►

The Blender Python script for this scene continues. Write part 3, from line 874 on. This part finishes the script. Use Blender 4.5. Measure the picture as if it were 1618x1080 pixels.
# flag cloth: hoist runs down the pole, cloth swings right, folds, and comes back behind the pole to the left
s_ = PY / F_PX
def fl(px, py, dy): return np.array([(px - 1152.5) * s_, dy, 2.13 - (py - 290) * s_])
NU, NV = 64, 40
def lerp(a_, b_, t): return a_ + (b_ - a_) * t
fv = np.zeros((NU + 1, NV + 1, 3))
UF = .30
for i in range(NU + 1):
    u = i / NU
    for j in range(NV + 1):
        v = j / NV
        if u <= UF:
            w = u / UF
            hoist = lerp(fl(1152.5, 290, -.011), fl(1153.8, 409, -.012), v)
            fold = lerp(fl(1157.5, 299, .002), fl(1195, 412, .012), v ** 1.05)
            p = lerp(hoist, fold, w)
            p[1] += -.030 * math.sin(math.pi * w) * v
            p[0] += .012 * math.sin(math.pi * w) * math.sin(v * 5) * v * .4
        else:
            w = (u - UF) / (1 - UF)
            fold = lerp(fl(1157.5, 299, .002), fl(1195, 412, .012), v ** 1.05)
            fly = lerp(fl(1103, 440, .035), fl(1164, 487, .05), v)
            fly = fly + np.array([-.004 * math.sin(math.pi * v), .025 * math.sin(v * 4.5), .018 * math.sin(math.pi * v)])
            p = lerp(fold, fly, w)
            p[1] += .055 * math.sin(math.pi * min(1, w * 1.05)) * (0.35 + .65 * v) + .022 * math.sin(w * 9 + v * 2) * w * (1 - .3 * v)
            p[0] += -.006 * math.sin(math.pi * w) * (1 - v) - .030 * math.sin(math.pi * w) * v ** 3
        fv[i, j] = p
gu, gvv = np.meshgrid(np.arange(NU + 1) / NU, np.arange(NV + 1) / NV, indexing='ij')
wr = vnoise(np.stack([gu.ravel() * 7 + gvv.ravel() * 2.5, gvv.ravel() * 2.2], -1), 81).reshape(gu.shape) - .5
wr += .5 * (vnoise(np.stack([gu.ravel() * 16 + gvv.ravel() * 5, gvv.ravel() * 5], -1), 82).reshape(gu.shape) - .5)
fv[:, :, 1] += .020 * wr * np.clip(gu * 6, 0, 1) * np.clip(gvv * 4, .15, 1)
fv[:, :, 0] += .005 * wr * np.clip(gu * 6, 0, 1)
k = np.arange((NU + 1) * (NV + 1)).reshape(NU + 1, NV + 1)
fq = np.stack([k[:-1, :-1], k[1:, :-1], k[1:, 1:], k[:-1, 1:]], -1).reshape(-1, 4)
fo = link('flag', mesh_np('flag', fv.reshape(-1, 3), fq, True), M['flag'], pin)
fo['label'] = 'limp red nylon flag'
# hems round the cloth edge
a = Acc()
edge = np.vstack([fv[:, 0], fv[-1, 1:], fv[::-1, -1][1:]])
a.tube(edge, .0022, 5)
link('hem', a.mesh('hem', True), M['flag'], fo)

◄

# GIVEN REQUEST
Type out the material again exactly as presented.

# RESULT
The Blender Python script for this scene continues. Write part 3, from line 874 on. This part finishes the script. Use Blender 4.5. Measure the picture as if it were 1618x1080 pixels.
# flag cloth: hoist runs down the pole, cloth swings right, folds, and comes back behind the pole to the left
s_ = PY / F_PX
def fl(px, py, dy): return np.array([(px - 1152.5) * s_, dy, 2.13 - (py - 290) * s_])
NU, NV = 64, 40
def lerp(a_, b_, t): return a_ + (b_ - a_) * t
fv = np.zeros((NU + 1, NV + 1, 3))
UF = .30
for i in range(NU + 1):
    u = i / NU
    for j in range(NV + 1):
        v = j / NV
        if u <= UF:
            w = u / UF
            hoist = lerp(fl(1152.5, 290, -.011), fl(1153.8, 409, -.012), v)
            fold = lerp(fl(1157.5, 299, .002), fl(1195, 412, .012), v ** 1.05)
            p = lerp(hoist, fold, w)
            p[1] += -.030 * math.sin(math.pi * w) * v
            p[0] += .012 * math.sin(math.pi * w) * math.sin(v * 5) * v * .4
        else:
            w = (u - UF) / (1 - UF)
            fold = lerp(fl(1157.5, 299, .002), fl(1195, 412, .012), v ** 1.05)
            fly = lerp(fl(1103, 440, .035), fl(1164, 487, .05), v)
            fly = fly + np.array([-.004 * math.sin(math.pi * v), .025 * math.sin(v * 4.5), .018 * math.sin(math.pi * v)])
            p = lerp(fold, fly, w)
            p[1] += .055 * math.sin(math.pi * min(1, w * 1.05)) * (0.35 + .65 * v) + .022 * math.sin(w * 9 + v * 2) * w * (1 - .3 * v)
            p[0] += -.006 * math.sin(math.pi * w) * (1 - v) - .030 * math.sin(math.pi * w) * v ** 3
        fv[i, j] = p
gu, gvv = np.meshgrid(np.arange(NU + 1) / NU, np.arange(NV + 1) / NV, indexing='ij')
wr = vnoise(np.stack([gu.ravel() * 7 + gvv.ravel() * 2.5, gvv.ravel() * 2.2], -1), 81).reshape(gu.shape) - .5
wr += .5 * (vnoise(np.stack([gu.ravel() * 16 + gvv.ravel() * 5, gvv.ravel() * 5], -1), 82).reshape(gu.shape) - .5)
fv[:, :, 1] += .020 * wr * np.clip(gu * 6, 0, 1) * np.clip(gvv * 4, .15, 1)
fv[:, :, 0] += .005 * wr * np.clip(gu * 6, 0, 1)
k = np.arange((NU + 1) * (NV + 1)).reshape(NU + 1, NV + 1)
fq = np.stack([k[:-1, :-1], k[1:, :-1], k[1:, 1:], k[:-1, 1:]], -1).reshape(-1, 4)
fo = link('flag', mesh_np('flag', fv.reshape(-1, 3), fq, True), M['flag'], pin)
fo['label'] = 'limp red nylon flag'
# hems round the cloth edge
a = Acc()
edge = np.vstack([fv[:, 0], fv[-1, 1:], fv[::-1, -1][1:]])
a.tube(edge, .0022, 5)
link('hem', a.mesh('hem', True), M['flag'], fo)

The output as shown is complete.